Aim. Extract the lines between the ones holding "Generate a Blender" and "R = math.radians", inclusive, exactly as written and nothing more.

• • •

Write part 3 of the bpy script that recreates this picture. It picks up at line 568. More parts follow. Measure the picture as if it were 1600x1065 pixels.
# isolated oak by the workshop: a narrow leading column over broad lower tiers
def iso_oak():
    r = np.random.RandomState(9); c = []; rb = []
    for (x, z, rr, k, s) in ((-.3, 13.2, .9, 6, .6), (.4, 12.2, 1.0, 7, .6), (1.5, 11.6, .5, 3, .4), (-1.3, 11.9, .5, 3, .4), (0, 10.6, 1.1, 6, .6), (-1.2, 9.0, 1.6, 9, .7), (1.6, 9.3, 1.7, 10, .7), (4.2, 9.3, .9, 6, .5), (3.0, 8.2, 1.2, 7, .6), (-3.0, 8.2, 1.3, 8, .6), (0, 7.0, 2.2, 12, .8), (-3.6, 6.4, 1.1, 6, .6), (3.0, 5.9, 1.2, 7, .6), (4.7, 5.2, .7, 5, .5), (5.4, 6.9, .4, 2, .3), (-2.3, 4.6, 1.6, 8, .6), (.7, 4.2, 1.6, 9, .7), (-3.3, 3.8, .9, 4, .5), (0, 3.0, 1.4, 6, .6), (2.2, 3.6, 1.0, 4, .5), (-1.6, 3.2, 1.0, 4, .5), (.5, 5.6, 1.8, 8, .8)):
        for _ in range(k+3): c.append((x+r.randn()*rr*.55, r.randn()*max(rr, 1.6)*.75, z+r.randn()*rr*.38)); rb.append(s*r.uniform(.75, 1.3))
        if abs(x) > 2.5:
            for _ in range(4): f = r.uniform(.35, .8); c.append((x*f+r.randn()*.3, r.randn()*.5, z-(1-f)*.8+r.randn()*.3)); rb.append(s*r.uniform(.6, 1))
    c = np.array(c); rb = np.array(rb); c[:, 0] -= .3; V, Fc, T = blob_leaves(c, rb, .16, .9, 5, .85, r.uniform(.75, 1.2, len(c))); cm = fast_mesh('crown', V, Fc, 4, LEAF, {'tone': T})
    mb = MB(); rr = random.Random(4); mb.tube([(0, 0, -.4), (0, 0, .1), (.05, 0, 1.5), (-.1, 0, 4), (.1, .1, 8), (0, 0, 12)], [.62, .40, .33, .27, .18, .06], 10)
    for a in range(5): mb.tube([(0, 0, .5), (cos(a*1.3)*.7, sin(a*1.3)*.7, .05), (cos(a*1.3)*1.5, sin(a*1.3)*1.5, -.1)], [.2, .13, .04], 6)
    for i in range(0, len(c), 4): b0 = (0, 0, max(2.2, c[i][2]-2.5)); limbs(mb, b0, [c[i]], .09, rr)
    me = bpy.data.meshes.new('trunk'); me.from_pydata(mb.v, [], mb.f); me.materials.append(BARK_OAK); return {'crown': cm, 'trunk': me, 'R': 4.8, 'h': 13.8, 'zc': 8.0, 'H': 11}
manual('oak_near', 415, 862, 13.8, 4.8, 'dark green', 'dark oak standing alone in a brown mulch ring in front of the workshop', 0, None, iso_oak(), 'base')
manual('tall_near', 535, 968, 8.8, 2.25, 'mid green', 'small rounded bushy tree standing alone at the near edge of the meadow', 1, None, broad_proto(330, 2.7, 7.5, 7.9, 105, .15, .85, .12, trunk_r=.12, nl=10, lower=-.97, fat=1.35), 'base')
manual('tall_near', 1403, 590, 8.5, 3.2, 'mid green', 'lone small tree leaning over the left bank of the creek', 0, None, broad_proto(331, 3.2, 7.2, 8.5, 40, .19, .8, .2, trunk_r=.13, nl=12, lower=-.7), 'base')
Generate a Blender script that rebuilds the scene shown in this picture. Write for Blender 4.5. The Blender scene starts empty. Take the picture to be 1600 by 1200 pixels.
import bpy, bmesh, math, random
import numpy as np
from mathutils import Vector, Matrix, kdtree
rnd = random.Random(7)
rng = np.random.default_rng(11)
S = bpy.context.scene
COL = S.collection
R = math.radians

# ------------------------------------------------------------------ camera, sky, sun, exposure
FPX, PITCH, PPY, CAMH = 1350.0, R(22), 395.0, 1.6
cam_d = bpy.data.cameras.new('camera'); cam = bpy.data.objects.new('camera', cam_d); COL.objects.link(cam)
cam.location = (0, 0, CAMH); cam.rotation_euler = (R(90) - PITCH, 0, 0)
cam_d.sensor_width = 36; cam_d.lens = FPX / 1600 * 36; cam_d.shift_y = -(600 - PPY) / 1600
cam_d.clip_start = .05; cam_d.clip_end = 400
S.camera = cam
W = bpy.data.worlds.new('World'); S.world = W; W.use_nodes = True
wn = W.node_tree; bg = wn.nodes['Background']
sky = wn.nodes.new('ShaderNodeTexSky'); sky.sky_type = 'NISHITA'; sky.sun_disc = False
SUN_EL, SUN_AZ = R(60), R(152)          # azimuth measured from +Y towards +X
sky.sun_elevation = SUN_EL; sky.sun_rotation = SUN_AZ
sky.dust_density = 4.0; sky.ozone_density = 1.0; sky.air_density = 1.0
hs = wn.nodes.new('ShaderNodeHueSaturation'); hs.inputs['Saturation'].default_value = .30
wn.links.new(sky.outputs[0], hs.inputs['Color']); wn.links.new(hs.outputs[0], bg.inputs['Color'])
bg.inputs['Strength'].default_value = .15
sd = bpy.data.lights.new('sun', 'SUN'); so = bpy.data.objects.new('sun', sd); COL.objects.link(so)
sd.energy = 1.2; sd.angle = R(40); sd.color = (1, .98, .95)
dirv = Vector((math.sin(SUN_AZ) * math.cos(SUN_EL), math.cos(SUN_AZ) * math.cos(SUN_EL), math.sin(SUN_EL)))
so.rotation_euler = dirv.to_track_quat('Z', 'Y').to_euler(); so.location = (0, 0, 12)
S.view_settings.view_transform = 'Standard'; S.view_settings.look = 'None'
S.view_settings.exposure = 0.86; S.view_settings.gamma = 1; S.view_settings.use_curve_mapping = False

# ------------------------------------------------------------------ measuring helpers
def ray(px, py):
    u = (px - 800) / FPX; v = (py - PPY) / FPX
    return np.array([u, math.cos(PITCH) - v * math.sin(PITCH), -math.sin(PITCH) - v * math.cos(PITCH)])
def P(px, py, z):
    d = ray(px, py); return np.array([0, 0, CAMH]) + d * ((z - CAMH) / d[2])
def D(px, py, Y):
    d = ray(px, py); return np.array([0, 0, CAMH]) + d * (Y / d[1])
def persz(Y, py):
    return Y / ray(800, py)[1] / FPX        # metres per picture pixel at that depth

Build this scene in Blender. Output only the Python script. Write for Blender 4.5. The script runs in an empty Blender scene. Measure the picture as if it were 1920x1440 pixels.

• • •

Response to the exercise.
Generate a Blender script that rebuilds the scene shown in this picture. Write for Blender 4.5. The Blender scene starts empty. Take the picture to be 1600 by 1200 pixels.
import bpy, bmesh, math, random
import numpy as np
from mathutils import Vector, Matrix, kdtree
rnd = random.Random(7)
rng = np.random.default_rng(11)
S = bpy.context.scene
COL = S.collection
R = math.radians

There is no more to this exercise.